Hello Cruel World
People make me sad. They exhibit so much selfishness, hypocrisy, and obscene pride. They act like they own the planet. They wear a smiling mask of happiness and complacency with no regard for the few tortured souls who live every day locked in a hopeless battle against grief and misery.
Yet I can’t seem to live without people. It’s like a drug addiction… I just keep coming back for more. I hate people, but at the same time I love them. I have a psychological craving for their affirmation and support. I wish to God that I didn’t. The pain that people can inflict is much longer-lasting than the buzz I get from a nice conversation or a friendly compliment.

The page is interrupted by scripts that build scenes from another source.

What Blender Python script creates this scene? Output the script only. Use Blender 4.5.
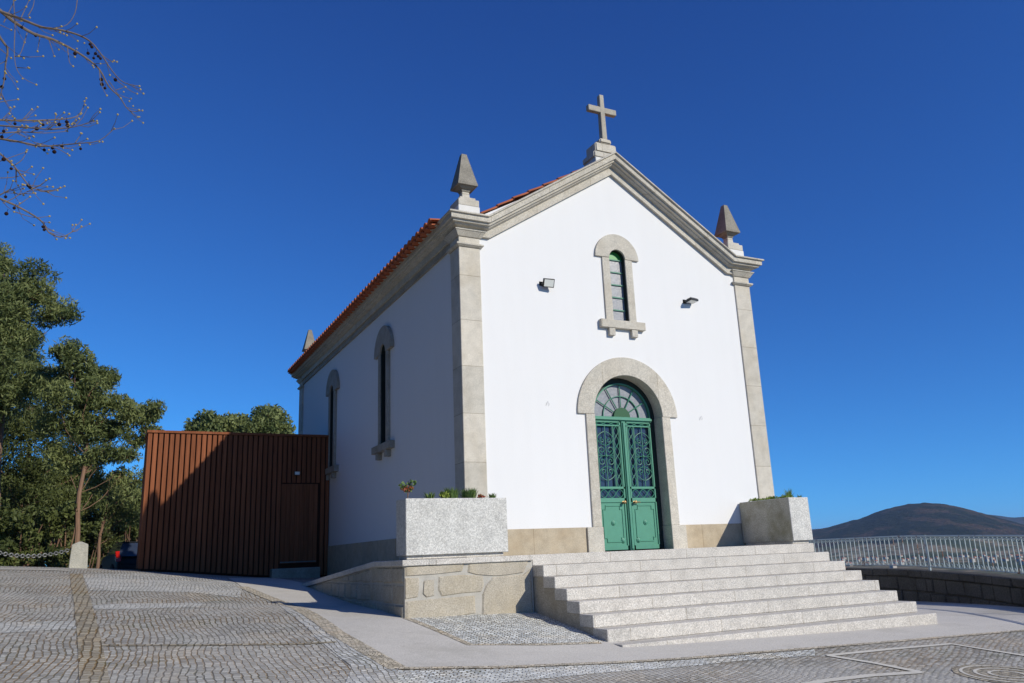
import bpy, bmesh, math, random
import numpy as np
from mathutils import Vector, Matrix
random.seed(7); RNG = np.random.default_rng(7)
for o in list(bpy.data.objects): bpy.data.objects.remove(o)
SC = bpy.context.scene; COL = SC.collection
PI = math.pi

# ------------------------------------------------------------------ camera, sky, sun, exposure
CAM = np.array([-5.5339, -12.9439, 0.0075]); FPX = 807.67
def cam_axes(yaw, pitch, roll):
    f = np.array([math.sin(yaw)*math.cos(pitch), math.cos(yaw)*math.cos(pitch), math.sin(pitch)])
    r = np.array([math.cos(yaw), -math.sin(yaw), 0]); u = np.cross(r, f)
    c, s = math.cos(roll), math.sin(roll)
    return c*r+s*u, -s*r+c*u, f
AX, AY, AF = cam_axes(0.469, 0.2584, -0.0414)
cd = bpy.data.cameras.new('camera'); cam = bpy.data.objects.new('camera', cd); COL.objects.link(cam)
cd.sensor_width = 36; cd.lens = FPX*36/1024; cd.clip_start = .1; cd.clip_end = 60000
M = Matrix.Identity(4)
for i in range(3):
    M[i][0], M[i][1], M[i][2], M[i][3] = AX[i], AY[i], -AF[i], CAM[i]
cam.matrix_world = M; SC.camera = cam

SUN_FROM = Vector((0.50, -1.0, 0.61)).normalized()
EL = math.asin(SUN_FROM.z); AZ = math.atan2(SUN_FROM.x, SUN_FROM.y)
w = bpy.data.worlds.new('World'); SC.world = w; w.use_nodes = True
nt = w.node_tree; bg = nt.nodes['Background']
sky = nt.nodes.new('ShaderNodeTexSky'); sky.sky_type = 'NISHITA'; sky.sun_disc = False
sky.sun_elevation = EL; sky.sun_rotation = AZ
sky.altitude = 3000; sky.air_density = 1.0; sky.dust_density = 0.0; sky.ozone_density = 8.0
# deep polarised blue of a clear winter morning: the horizon glare is held down and each channel balanced
tcs = nt.nodes.new('ShaderNodeTexCoord'); vm = nt.nodes.new('ShaderNodeVectorMath'); vm.operation = 'MULTIPLY_ADD'
nt.links.new(tcs.outputs['Generated'], vm.inputs[0]); vm.inputs[1].default_value = (1, 1, .95); vm.inputs[2].default_value = (0, 0, .06)
nt.links.new(vm.outputs[0], sky.inputs['Vector'])
sp_ = nt.nodes.new('ShaderNodeSeparateColor'); cm_ = nt.nodes.new('ShaderNodeCombineColor'); nt.links.new(sky.outputs[0], sp_.inputs[0])
for ch_, (kk, ee) in enumerate(((.66, 1.15), (1.176, 1.30), (1.774, 1.02))):
    pw_ = nt.nodes.new('ShaderNodeMath'); pw_.operation = 'POWER'; nt.links.new(sp_.outputs[ch_], pw_.inputs[0]); pw_.inputs[1].default_value = ee
    ml_ = nt.nodes.new('ShaderNodeMath'); ml_.operation = 'MULTIPLY'; nt.links.new(pw_.outputs[0], ml_.inputs[0]); ml_.inputs[1].default_value = kk
    nt.links.new(ml_.outputs[0], cm_.inputs[ch_])
nt.links.new(cm_.outputs[0], bg.inputs['Color'])
bg.inputs['Strength'].default_value = 0.100
ld = bpy.data.lights.new('sun', 'SUN'); ld.energy = 5.0; ld.angle = math.radians(.53); ld.color = (1, .942, .815)
so = bpy.data.objects.new('sun', ld); COL.objects.link(so)
so.rotation_euler = SUN_FROM.to_track_quat('Z', 'Y').to_euler(); so.location = (20, -40, 30)
SC.view_settings.view_transform = 'Standard'; SC.view_settings.look = 'None'
SC.view_settings.exposure = -0.22; SC.view_settings.gamma = 1

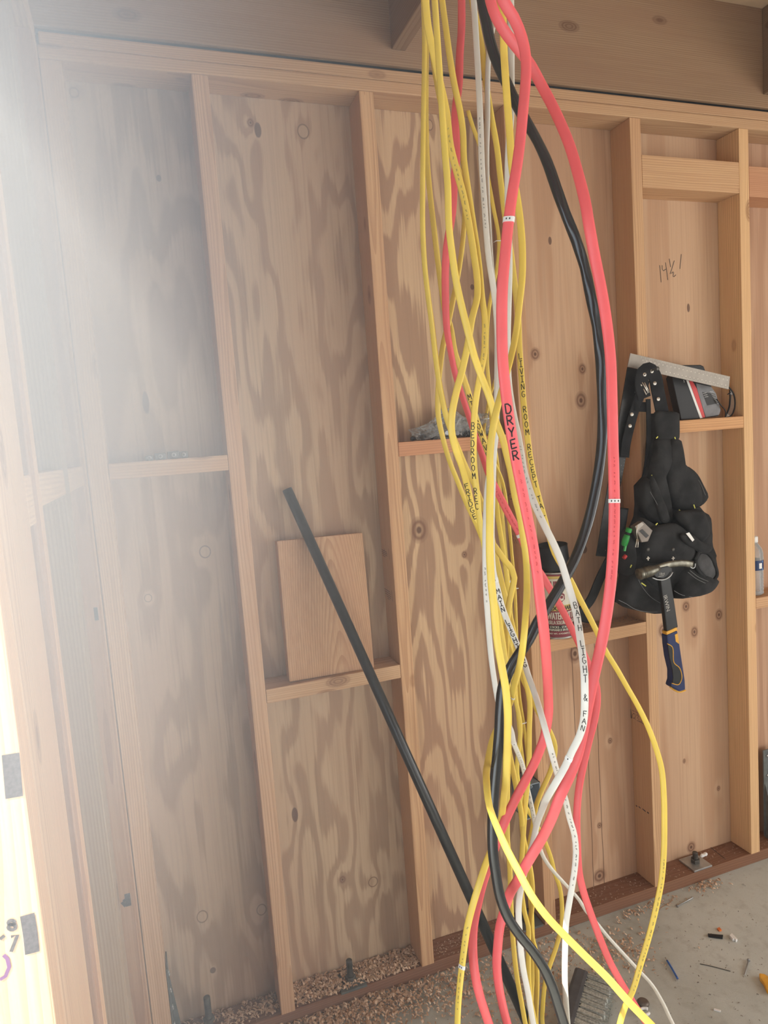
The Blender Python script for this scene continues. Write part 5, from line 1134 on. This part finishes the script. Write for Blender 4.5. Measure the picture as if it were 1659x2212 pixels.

No wonder I’ve experienced nothing but dysfunctional relationships. I guess I can’t really despise humanity and then expect other humans to want to be friends with me.
But in reality, deeper than my anger towards humanity is a pity for the individual people around me. I can honestly say that I have love for them. What makes me the most sad is that they seem incapable of loving me (or anybody else) in return.
I don’t really know why I’m writing this. It hasn’t made me feel any better, and I’m sure it’s not enjoyable reading material. My apologies for being so gloomy.
Posted: October 14th, 2007 under Introspection.
Comments
Comment from jeff
Time 2007/10/15 at 10:28 pm
Gloomy? No.
Perfect? No.
Eclectic.
Pensive.
Sensitive.
Serious.
Talented. Yes.
Comment from Jed
Time 2007/10/15 at 11:04 pm
Thanks everybody. You’re such great friends… I consider myself very fortunate to know some of the few good-hearted people in this world!


Comment from Marty McClurg
Time 2007/10/15 at 4:57 pm
Did you know that people with melancholy temperaments have the greatest potential of having deep and meaningful relationships with others? If you’ve never experienced sorrow, you cannot know joy. If you’ve never tasted rejection (real or imagined), you cannot know true love.
Also, did you know there is a Friend who sticks closer than a brother? He is the only One who’ll never disappoint or forsake you.